Restate the whole listing word for word. Pictures are left out.

╭─ SUPPLIED INFORMATION

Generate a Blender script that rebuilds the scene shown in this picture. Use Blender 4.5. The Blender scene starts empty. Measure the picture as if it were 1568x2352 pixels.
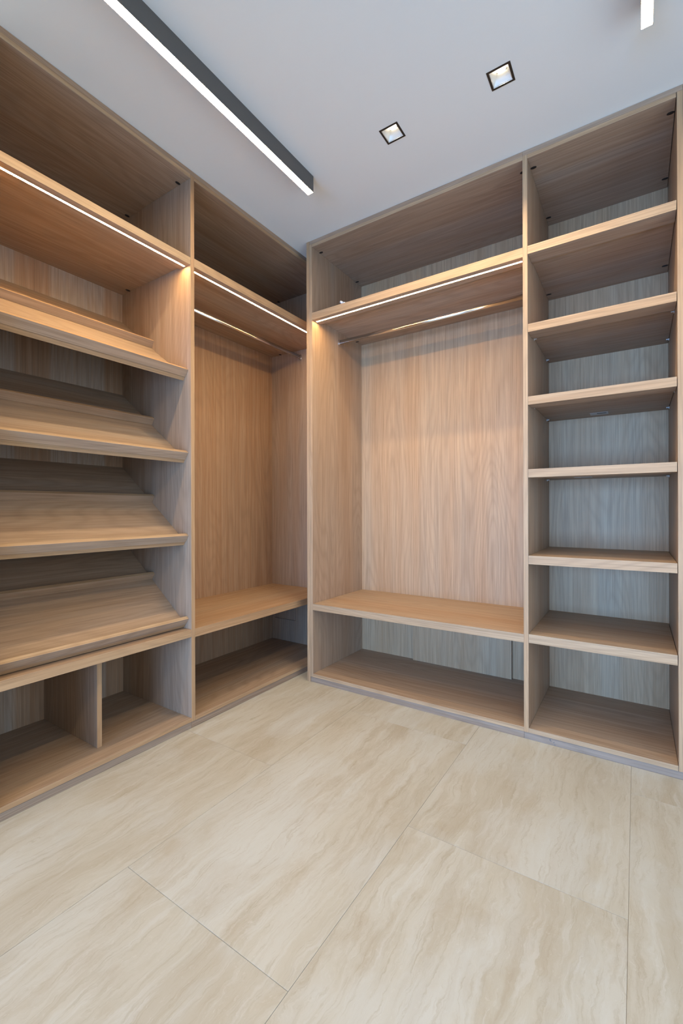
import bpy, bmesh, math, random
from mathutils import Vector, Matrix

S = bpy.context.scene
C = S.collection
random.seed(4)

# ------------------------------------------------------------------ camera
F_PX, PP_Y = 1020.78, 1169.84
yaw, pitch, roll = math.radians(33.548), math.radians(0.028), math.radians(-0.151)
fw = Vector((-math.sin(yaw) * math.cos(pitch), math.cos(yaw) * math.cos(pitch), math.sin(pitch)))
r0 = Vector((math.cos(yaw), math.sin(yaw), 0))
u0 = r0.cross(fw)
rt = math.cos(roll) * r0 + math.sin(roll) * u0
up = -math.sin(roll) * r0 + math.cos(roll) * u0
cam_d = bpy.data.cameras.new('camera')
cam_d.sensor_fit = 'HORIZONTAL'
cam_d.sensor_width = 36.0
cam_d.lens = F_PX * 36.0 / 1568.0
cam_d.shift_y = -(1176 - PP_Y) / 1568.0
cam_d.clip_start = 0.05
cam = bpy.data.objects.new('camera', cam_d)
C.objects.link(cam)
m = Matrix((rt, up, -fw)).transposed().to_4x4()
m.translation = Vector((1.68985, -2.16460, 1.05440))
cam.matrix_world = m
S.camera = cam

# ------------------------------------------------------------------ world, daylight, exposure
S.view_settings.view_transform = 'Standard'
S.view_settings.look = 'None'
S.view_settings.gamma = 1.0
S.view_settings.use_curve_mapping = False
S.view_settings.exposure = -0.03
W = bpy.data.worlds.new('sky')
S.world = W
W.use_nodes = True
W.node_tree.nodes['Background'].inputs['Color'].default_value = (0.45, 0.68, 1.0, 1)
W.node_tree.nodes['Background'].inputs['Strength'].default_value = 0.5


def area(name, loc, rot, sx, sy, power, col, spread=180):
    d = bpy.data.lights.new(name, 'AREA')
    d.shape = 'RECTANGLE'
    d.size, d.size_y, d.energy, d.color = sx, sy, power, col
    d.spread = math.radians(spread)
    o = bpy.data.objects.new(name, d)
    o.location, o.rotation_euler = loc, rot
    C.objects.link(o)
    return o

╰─

COMPLETED TASK.
Generate a Blender script that rebuilds the scene shown in this picture. Use Blender 4.5. The Blender scene starts empty. Measure the picture as if it were 1568x2352 pixels.
import bpy, bmesh, math, random
from mathutils import Vector, Matrix

S = bpy.context.scene
C = S.collection
random.seed(4)

# ------------------------------------------------------------------ camera
F_PX, PP_Y = 1020.78, 1169.84
yaw, pitch, roll = math.radians(33.548), math.radians(0.028), math.radians(-0.151)
fw = Vector((-math.sin(yaw) * math.cos(pitch), math.cos(yaw) * math.cos(pitch), math.sin(pitch)))
r0 = Vector((math.cos(yaw), math.sin(yaw), 0))
u0 = r0.cross(fw)
rt = math.cos(roll) * r0 + math.sin(roll) * u0
up = -math.sin(roll) * r0 + math.cos(roll) * u0
cam_d = bpy.data.cameras.new('camera')
cam_d.sensor_fit = 'HORIZONTAL'
cam_d.sensor_width = 36.0
cam_d.lens = F_PX * 36.0 / 1568.0
cam_d.shift_y = -(1176 - PP_Y) / 1568.0
cam_d.clip_start = 0.05
cam = bpy.data.objects.new('camera', cam_d)
C.objects.link(cam)
m = Matrix((rt, up, -fw)).transposed().to_4x4()
m.translation = Vector((1.68985, -2.16460, 1.05440))
cam.matrix_world = m
S.camera = cam

# ------------------------------------------------------------------ world, daylight, exposure
S.view_settings.view_transform = 'Standard'
S.view_settings.look = 'None'
S.view_settings.gamma = 1.0
S.view_settings.use_curve_mapping = False
S.view_settings.exposure = -0.03
W = bpy.data.worlds.new('sky')
S.world = W
W.use_nodes = True
W.node_tree.nodes['Background'].inputs['Color'].default_value = (0.45, 0.68, 1.0, 1)
W.node_tree.nodes['Background'].inputs['Strength'].default_value = 0.5


def area(name, loc, rot, sx, sy, power, col, spread=180):
    d = bpy.data.lights.new(name, 'AREA')
    d.shape = 'RECTANGLE'
    d.size, d.size_y, d.energy, d.color = sx, sy, power, col
    d.spread = math.radians(spread)
    o = bpy.data.objects.new(name, d)
    o.location, o.rotation_euler = loc, rot
    C.objects.link(o)
    return o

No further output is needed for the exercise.